The Quarterly: You placed a lot of emphasis on communication. Tell us about that.
Heike Laube (chief learning officer, DBS): One of the key success elements was the repetitive momentum. There was not a single speech of our executive board where the skills transformation was not mentioned. That was seconded by another message by the executive-leadership team, one by one. And then reinforced by all managers’ calls, where the skills team was always present to explain, “How does the framework look? How does the entire process work? How can you be nominated?” So we always made the full 360 degrees from strategy into full execution. People have a solid memory. They come back to you after three months. They come back, again, after six months, and ask: “Is this still going?” And whenever the team then says, “Yeah, we are still there.

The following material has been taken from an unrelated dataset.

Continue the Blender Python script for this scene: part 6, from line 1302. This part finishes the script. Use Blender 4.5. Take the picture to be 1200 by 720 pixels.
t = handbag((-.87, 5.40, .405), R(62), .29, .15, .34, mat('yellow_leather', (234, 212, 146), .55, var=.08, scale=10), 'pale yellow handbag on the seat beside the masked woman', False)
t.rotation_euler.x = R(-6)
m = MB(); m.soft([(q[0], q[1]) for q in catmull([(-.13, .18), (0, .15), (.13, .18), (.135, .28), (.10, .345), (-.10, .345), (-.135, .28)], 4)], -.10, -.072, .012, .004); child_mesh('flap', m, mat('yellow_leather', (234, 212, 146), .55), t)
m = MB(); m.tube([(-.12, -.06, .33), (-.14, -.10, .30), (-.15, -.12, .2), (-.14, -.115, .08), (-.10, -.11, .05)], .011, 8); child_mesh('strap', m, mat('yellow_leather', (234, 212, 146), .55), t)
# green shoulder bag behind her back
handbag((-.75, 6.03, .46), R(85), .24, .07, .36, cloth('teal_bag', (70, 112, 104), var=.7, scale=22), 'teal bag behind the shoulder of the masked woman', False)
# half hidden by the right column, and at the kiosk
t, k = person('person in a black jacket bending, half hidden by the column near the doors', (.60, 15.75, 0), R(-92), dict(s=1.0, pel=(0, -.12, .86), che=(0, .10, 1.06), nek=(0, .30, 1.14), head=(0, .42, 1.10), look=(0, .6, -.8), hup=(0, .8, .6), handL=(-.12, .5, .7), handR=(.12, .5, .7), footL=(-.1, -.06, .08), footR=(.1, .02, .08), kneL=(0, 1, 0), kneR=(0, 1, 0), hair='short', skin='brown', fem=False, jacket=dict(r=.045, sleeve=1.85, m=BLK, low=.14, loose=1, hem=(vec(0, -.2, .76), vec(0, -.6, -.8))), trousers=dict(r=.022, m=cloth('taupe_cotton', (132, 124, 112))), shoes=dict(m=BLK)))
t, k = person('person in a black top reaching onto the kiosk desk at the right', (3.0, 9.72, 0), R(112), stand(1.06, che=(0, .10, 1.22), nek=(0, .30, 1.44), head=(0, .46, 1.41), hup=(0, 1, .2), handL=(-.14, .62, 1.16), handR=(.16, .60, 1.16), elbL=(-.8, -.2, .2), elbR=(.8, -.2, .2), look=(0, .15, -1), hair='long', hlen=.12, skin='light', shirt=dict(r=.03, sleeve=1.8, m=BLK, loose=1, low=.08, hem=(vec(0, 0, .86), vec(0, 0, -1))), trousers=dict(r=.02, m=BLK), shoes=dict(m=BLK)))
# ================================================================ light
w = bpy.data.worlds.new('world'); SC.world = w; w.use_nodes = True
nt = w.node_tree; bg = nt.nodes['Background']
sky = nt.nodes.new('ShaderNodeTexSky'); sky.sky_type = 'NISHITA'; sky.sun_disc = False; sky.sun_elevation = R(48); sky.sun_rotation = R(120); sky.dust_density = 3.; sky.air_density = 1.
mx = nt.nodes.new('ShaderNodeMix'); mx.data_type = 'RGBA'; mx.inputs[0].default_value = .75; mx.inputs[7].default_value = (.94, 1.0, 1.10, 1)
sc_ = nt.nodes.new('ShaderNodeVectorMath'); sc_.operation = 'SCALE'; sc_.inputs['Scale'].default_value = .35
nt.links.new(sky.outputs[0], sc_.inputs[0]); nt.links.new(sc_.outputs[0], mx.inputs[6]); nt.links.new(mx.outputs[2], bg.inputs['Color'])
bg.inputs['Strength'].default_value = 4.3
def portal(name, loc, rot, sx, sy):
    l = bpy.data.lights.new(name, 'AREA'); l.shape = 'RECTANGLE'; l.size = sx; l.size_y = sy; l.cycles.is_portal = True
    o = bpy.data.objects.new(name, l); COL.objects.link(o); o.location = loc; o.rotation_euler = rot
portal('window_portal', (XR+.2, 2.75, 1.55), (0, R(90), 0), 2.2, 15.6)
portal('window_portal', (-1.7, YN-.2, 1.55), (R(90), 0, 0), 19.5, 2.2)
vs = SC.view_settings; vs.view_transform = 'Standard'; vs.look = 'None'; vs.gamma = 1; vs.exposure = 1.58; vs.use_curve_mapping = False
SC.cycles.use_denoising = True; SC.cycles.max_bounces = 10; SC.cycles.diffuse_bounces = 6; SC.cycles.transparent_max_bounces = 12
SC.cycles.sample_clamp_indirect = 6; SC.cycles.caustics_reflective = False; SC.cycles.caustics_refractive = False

Look, this is the new schedule. This is how many people already participated. This is where the content is evolving,” that’s when you’re in a winning team.
The Quarterly: So where do you go from here?
Michael Kleinemeier (DBS head): It’s very important that this is not a one-time effort. It has to be permanent. If you look at the technological changes that will happen in the next five years, they will be greater than what has happened over the past 20 and maybe even 30 years. The question, “What is the skill set of tomorrow?” becomes a permanent one.
This is a lifelong journey. The world is changing so fast. Lifelong learning is a critical success factor—I would say the number-one critical success factor for companies in the future. If you are not able to reinvent yourself and build up a sense of urgency, you can’t move an organization with tens of thousands of people.